• [MATERIAL]:
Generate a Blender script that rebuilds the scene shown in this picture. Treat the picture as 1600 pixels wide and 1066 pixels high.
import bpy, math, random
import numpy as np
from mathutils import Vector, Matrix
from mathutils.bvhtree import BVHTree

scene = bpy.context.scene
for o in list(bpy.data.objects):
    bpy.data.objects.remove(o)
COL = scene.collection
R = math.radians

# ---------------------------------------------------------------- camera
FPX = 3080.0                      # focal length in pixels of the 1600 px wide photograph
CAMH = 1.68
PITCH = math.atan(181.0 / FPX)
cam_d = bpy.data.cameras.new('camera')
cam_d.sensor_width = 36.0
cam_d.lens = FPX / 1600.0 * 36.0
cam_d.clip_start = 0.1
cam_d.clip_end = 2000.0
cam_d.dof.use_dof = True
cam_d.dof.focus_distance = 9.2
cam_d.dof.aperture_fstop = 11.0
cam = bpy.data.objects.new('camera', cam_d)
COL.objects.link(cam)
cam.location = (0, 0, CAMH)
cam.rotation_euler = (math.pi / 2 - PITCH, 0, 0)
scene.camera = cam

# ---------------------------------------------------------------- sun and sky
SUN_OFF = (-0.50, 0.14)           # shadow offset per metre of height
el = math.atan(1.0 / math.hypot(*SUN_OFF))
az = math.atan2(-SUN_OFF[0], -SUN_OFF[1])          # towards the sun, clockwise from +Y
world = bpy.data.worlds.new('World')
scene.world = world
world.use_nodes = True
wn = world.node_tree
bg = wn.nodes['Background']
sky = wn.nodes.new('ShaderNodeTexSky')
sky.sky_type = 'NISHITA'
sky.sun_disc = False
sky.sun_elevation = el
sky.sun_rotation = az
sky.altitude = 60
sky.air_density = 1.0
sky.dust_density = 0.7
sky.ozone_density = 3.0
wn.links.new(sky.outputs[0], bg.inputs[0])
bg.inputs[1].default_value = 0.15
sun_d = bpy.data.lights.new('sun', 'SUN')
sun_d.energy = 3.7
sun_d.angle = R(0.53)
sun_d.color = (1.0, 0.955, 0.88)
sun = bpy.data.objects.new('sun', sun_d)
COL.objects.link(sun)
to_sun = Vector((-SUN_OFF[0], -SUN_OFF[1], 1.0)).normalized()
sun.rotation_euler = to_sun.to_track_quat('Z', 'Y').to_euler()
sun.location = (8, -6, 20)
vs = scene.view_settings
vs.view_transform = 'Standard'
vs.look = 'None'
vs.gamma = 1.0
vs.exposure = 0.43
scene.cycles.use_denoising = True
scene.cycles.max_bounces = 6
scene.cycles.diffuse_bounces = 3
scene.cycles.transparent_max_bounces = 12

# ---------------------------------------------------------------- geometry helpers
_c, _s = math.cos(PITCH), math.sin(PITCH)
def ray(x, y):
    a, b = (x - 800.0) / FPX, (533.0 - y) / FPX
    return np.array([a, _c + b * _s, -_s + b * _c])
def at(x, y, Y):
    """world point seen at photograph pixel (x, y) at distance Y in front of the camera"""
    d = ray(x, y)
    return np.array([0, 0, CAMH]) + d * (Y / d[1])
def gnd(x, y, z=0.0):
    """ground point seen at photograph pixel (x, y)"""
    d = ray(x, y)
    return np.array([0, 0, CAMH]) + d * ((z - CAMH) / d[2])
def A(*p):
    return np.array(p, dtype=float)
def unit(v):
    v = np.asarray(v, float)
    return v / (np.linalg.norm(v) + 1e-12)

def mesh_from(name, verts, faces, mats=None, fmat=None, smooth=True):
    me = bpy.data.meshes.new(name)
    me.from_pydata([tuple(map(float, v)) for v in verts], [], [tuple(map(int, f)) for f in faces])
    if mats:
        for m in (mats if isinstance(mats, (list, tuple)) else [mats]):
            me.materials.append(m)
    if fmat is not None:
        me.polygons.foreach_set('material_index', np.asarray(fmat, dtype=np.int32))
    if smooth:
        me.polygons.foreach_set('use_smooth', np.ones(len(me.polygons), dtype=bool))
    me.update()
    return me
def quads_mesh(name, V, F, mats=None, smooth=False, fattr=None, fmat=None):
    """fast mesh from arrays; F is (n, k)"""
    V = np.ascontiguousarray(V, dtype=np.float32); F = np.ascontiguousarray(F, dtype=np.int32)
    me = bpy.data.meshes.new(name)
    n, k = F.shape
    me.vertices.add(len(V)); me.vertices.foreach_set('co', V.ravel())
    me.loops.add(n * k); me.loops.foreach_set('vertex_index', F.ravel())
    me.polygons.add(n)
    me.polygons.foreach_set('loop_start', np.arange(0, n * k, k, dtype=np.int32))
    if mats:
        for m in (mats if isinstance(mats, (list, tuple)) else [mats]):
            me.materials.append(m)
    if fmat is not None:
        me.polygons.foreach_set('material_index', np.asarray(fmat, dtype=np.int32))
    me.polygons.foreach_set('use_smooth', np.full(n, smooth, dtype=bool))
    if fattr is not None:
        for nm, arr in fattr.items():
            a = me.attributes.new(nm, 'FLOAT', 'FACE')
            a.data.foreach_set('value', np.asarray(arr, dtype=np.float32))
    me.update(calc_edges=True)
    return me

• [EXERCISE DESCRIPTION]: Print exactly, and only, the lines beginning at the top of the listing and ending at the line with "scene.camera = cam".

• [ANSWER TO THIS PROBLEM]:
Generate a Blender script that rebuilds the scene shown in this picture. Treat the picture as 1600 pixels wide and 1066 pixels high.
import bpy, math, random
import numpy as np
from mathutils import Vector, Matrix
from mathutils.bvhtree import BVHTree

scene = bpy.context.scene
for o in list(bpy.data.objects):
    bpy.data.objects.remove(o)
COL = scene.collection
R = math.radians

# ---------------------------------------------------------------- camera
FPX = 3080.0                      # focal length in pixels of the 1600 px wide photograph
CAMH = 1.68
PITCH = math.atan(181.0 / FPX)
cam_d = bpy.data.cameras.new('camera')
cam_d.sensor_width = 36.0
cam_d.lens = FPX / 1600.0 * 36.0
cam_d.clip_start = 0.1
cam_d.clip_end = 2000.0
cam_d.dof.use_dof = True
cam_d.dof.focus_distance = 9.2
cam_d.dof.aperture_fstop = 11.0
cam = bpy.data.objects.new('camera', cam_d)
COL.objects.link(cam)
cam.location = (0, 0, CAMH)
cam.rotation_euler = (math.pi / 2 - PITCH, 0, 0)
scene.camera = cam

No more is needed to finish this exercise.